Finland produces ocean cruisers and leather products such as reindeer fur, mink and fox coats. Lapland, the nothern part of Finland, is sparsely inhabited by mostly Indians who hunt these wild animals. This cold climate or forest is a factor specific in the leather goods industry. In the urban areas Finns are also engaged in cruise ship building and Finland exports cruisers to European countries. In addition to well educated workers, the ship building industry requires a large amount of capital, which is specific to that industry in that it cannot be used in the leather goods industry. Finnish workers are mobile between the two industries.

A cruiser in Helsinki, September 5, 2003
The economy produces two goods using two factors of production, capital and labor in a perfectly competitive market. Capital is assumed to be specific to each industry, and is immobile between industries. In the two good model, there are two specific factors, K and T. In this sense, Jones calls it a 2-good, 3-factor model. (K = Kapital, which is capital in German, T = Terra in Latin, meaning land or earth. We do not use L to denote land because it is reserved for labor, and the lower case l looks like "one." It is best to avoid confusing symbols.)
In a Heckscher-Ohlin model to be studied shortly, both factors, capital and labor, are assumed to be mobile. Recall that in production decisions, some factors are fixed (and hence specific) in the short run, but all factors are variable inputs in the long run. Hence, the HO model is a long-run model, whereas the specific factors model is a short run model in which capital and land inputs are fixed but labor is a variable input in production.
However, all factors are assumed to be fully employed.
In contrast to the Ricardian model, labor is the mobile factor between the two industries.
Resource constraint:
Δπ1 = p1Δy1 - wΔL1 = 0 for a maximum profit (The profit function must reach a peak or a plateau so that a change in profit is zero)
Divide both sides by ΔL1.
Alternatively,
p2MPL2 = w.
p*2MP*L2 = w*.
If labor productivities are the same in the two countries, free trade equalizes wage rates. However, due to diminishing marginal returns, marginal product of labor decreases with employment. In general, MPLi is not equal to MP*Li in any industry. Free trade equalizes output prices, but not wages.
An increase in the price of the exportable increases rent.
More generally,
An increase in the price of a good increases the rent of the factor specific to that industry.
For instance, international trade raises the price of the exportable good (foodstuff, such as corn and soybean), which in turn raises the price of the factor stuck in that industry such as land. That is, trade raises land value in the Midwest.
The US government now endeavors to achieve energy independence, i.e., independence from imported oil. Billions of dollars are now being invested to develop alternative source of energy such as ethanal from corn or switchgrass. This increase in the price of ethanol should increase the land value in the Midwest, because it is a fixed factor there.

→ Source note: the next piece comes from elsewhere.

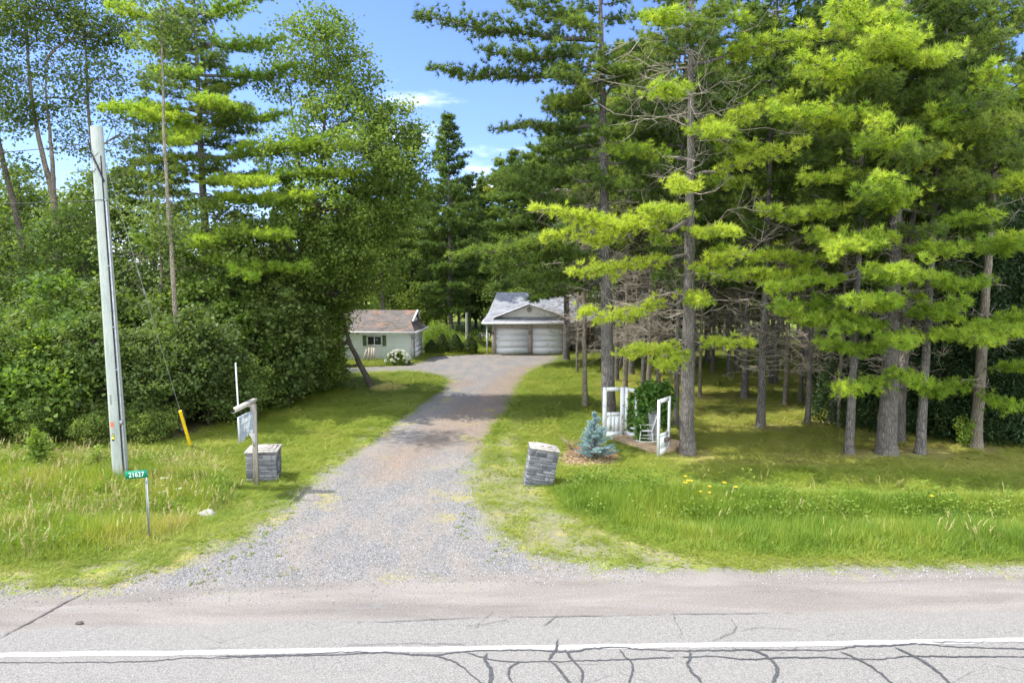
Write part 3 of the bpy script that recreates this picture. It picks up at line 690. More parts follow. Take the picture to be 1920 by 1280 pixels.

Remark: This implies that a movement toward free trade (FT) increases the price of the exportable (p1), and hence increases the return to the factor (K) specific to that industry.
An increase in the price of the exportable increases its output. Note that
PPF is concave to the origin, unlike that in the Ricardian model..
The Silkroad
The Ricardian trade model does not explain the caravan trade along the Silkroad between the two empires, Rome and China (because China have exported not only silk but also many other products, including porcelain wares, to Europe). The Specific Factors Model explains the trade along the Silkroad. Emperor Wu Di (145-87 BC) of Han dynasty (206 BC - 220 AD) built the silkroad, connecting Chang An (Xian today, where Qin Shi Huang-Di's tomb was recently found, making it the most important archeological discovery in the 20th Century) and Europe, though central Asia. However, the Chinese were trading with Europe long before the Silkroad was officially built and expanded by emperor Wu Di. Imported colored glasses were found in China during the Warring States period. Silk was produced by the Liangzhu people who lived around the Yangtze River basin (around Shanghai today).
Read the legend associated with the Silkroad.
Rome acquired several glass producing centers in Syria and Egypt. China exported
porcelain wares (which were known as china) and silk to Rome and the intervening
regions (e.g. India and Persia) and imported gold, textiles, spices, colored
glass, precious stones (e.g., Mediterranean corals) and gold and silver from
them. Colored transparent glass was especially prized in China. China had been
producing liuli (opaque glass) before the Christian era. Rome imported glass
wares from Syria and in turn exported them to China. China had specific factors
such as weather and land suitable for sericulture. China and the rest were exporting
the products which use their specific factors and imported other goods.